(Required task):
Output the data that follows exactly, line for line.

(Collected material):
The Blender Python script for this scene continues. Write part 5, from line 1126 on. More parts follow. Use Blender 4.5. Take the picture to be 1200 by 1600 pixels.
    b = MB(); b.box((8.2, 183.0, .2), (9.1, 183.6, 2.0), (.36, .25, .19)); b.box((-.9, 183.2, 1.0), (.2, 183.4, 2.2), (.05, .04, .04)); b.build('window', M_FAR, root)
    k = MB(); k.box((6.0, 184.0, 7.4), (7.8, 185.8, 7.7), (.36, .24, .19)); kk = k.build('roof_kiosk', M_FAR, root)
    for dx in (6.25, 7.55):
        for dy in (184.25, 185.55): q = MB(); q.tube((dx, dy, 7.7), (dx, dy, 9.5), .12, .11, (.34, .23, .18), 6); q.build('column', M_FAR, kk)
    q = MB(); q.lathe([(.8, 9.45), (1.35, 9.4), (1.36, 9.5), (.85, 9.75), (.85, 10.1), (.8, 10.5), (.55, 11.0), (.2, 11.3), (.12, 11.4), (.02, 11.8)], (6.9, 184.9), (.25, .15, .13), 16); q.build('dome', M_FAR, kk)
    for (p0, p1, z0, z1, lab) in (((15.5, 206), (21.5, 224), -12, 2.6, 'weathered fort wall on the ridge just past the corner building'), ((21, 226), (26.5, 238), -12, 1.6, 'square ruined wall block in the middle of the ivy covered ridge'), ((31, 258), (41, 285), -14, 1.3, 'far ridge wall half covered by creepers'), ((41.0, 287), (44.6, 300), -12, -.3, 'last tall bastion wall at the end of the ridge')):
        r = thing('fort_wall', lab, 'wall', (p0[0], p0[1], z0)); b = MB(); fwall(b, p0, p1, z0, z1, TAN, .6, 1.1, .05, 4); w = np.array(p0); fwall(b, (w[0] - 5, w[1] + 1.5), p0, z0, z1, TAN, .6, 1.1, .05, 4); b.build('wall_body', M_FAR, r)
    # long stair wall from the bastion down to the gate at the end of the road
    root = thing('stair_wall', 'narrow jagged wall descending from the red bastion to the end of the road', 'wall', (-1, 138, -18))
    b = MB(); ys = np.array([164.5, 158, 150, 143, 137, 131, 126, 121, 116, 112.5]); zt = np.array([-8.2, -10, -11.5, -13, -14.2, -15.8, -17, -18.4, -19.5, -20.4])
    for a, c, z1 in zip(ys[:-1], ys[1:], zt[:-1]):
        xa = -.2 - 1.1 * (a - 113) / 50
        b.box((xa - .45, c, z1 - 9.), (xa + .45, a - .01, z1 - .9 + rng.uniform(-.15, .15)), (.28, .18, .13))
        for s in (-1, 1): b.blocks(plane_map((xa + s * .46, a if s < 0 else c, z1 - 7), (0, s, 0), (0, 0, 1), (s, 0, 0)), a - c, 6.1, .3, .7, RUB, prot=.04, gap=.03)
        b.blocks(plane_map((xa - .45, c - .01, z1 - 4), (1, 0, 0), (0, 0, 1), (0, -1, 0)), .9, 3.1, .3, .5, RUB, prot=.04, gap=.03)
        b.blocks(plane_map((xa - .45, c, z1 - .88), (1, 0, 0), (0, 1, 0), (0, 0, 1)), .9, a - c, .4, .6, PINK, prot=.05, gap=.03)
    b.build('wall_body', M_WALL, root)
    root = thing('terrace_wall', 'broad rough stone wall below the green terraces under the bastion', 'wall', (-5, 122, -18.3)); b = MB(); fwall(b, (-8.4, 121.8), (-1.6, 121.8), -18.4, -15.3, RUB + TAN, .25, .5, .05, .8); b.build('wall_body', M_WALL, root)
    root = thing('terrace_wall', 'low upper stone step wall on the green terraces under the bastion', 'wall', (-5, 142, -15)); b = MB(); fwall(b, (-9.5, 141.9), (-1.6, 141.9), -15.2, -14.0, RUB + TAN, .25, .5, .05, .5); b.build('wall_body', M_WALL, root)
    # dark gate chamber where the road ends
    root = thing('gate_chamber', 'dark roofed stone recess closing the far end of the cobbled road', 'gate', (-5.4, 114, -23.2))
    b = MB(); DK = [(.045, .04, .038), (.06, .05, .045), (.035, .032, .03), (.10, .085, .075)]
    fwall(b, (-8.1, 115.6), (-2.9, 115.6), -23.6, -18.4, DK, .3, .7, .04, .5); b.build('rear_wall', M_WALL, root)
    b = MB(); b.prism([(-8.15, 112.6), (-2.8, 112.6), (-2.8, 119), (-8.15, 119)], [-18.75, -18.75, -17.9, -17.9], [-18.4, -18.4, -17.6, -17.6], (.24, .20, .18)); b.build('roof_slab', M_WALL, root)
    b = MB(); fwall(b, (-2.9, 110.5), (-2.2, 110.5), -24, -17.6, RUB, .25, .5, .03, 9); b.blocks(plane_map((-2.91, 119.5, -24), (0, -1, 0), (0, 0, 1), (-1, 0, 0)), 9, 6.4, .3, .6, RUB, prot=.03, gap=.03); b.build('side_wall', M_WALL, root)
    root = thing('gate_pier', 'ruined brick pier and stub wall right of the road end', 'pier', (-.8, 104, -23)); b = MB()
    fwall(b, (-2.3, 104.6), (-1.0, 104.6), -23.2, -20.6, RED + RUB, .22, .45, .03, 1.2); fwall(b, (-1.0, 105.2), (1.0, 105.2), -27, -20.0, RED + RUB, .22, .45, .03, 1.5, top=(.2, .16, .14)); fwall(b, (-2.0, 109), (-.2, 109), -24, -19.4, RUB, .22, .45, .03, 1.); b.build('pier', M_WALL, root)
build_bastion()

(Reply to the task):
The Blender Python script for this scene continues. Write part 5, from line 1126 on. More parts follow. Use Blender 4.5. Take the picture to be 1200 by 1600 pixels.
    b = MB(); b.box((8.2, 183.0, .2), (9.1, 183.6, 2.0), (.36, .25, .19)); b.box((-.9, 183.2, 1.0), (.2, 183.4, 2.2), (.05, .04, .04)); b.build('window', M_FAR, root)
    k = MB(); k.box((6.0, 184.0, 7.4), (7.8, 185.8, 7.7), (.36, .24, .19)); kk = k.build('roof_kiosk', M_FAR, root)
    for dx in (6.25, 7.55):
        for dy in (184.25, 185.55): q = MB(); q.tube((dx, dy, 7.7), (dx, dy, 9.5), .12, .11, (.34, .23, .18), 6); q.build('column', M_FAR, kk)
    q = MB(); q.lathe([(.8, 9.45), (1.35, 9.4), (1.36, 9.5), (.85, 9.75), (.85, 10.1), (.8, 10.5), (.55, 11.0), (.2, 11.3), (.12, 11.4), (.02, 11.8)], (6.9, 184.9), (.25, .15, .13), 16); q.build('dome', M_FAR, kk)
    for (p0, p1, z0, z1, lab) in (((15.5, 206), (21.5, 224), -12, 2.6, 'weathered fort wall on the ridge just past the corner building'), ((21, 226), (26.5, 238), -12, 1.6, 'square ruined wall block in the middle of the ivy covered ridge'), ((31, 258), (41, 285), -14, 1.3, 'far ridge wall half covered by creepers'), ((41.0, 287), (44.6, 300), -12, -.3, 'last tall bastion wall at the end of the ridge')):
        r = thing('fort_wall', lab, 'wall', (p0[0], p0[1], z0)); b = MB(); fwall(b, p0, p1, z0, z1, TAN, .6, 1.1, .05, 4); w = np.array(p0); fwall(b, (w[0] - 5, w[1] + 1.5), p0, z0, z1, TAN, .6, 1.1, .05, 4); b.build('wall_body', M_FAR, r)
    # long stair wall from the bastion down to the gate at the end of the road
    root = thing('stair_wall', 'narrow jagged wall descending from the red bastion to the end of the road', 'wall', (-1, 138, -18))
    b = MB(); ys = np.array([164.5, 158, 150, 143, 137, 131, 126, 121, 116, 112.5]); zt = np.array([-8.2, -10, -11.5, -13, -14.2, -15.8, -17, -18.4, -19.5, -20.4])
    for a, c, z1 in zip(ys[:-1], ys[1:], zt[:-1]):
        xa = -.2 - 1.1 * (a - 113) / 50
        b.box((xa - .45, c, z1 - 9.), (xa + .45, a - .01, z1 - .9 + rng.uniform(-.15, .15)), (.28, .18, .13))
        for s in (-1, 1): b.blocks(plane_map((xa + s * .46, a if s < 0 else c, z1 - 7), (0, s, 0), (0, 0, 1), (s, 0, 0)), a - c, 6.1, .3, .7, RUB, prot=.04, gap=.03)
        b.blocks(plane_map((xa - .45, c - .01, z1 - 4), (1, 0, 0), (0, 0, 1), (0, -1, 0)), .9, 3.1, .3, .5, RUB, prot=.04, gap=.03)
        b.blocks(plane_map((xa - .45, c, z1 - .88), (1, 0, 0), (0, 1, 0), (0, 0, 1)), .9, a - c, .4, .6, PINK, prot=.05, gap=.03)
    b.build('wall_body', M_WALL, root)
    root = thing('terrace_wall', 'broad rough stone wall below the green terraces under the bastion', 'wall', (-5, 122, -18.3)); b = MB(); fwall(b, (-8.4, 121.8), (-1.6, 121.8), -18.4, -15.3, RUB + TAN, .25, .5, .05, .8); b.build('wall_body', M_WALL, root)
    root = thing('terrace_wall', 'low upper stone step wall on the green terraces under the bastion', 'wall', (-5, 142, -15)); b = MB(); fwall(b, (-9.5, 141.9), (-1.6, 141.9), -15.2, -14.0, RUB + TAN, .25, .5, .05, .5); b.build('wall_body', M_WALL, root)
    # dark gate chamber where the road ends
    root = thing('gate_chamber', 'dark roofed stone recess closing the far end of the cobbled road', 'gate', (-5.4, 114, -23.2))
    b = MB(); DK = [(.045, .04, .038), (.06, .05, .045), (.035, .032, .03), (.10, .085, .075)]
    fwall(b, (-8.1, 115.6), (-2.9, 115.6), -23.6, -18.4, DK, .3, .7, .04, .5); b.build('rear_wall', M_WALL, root)
    b = MB(); b.prism([(-8.15, 112.6), (-2.8, 112.6), (-2.8, 119), (-8.15, 119)], [-18.75, -18.75, -17.9, -17.9], [-18.4, -18.4, -17.6, -17.6], (.24, .20, .18)); b.build('roof_slab', M_WALL, root)
    b = MB(); fwall(b, (-2.9, 110.5), (-2.2, 110.5), -24, -17.6, RUB, .25, .5, .03, 9); b.blocks(plane_map((-2.91, 119.5, -24), (0, -1, 0), (0, 0, 1), (-1, 0, 0)), 9, 6.4, .3, .6, RUB, prot=.03, gap=.03); b.build('side_wall', M_WALL, root)
    root = thing('gate_pier', 'ruined brick pier and stub wall right of the road end', 'pier', (-.8, 104, -23)); b = MB()
    fwall(b, (-2.3, 104.6), (-1.0, 104.6), -23.2, -20.6, RED + RUB, .22, .45, .03, 1.2); fwall(b, (-1.0, 105.2), (1.0, 105.2), -27, -20.0, RED + RUB, .22, .45, .03, 1.5, top=(.2, .16, .14)); fwall(b, (-2.0, 109), (-.2, 109), -24, -19.4, RUB, .22, .45, .03, 1.); b.build('pier', M_WALL, root)
build_bastion()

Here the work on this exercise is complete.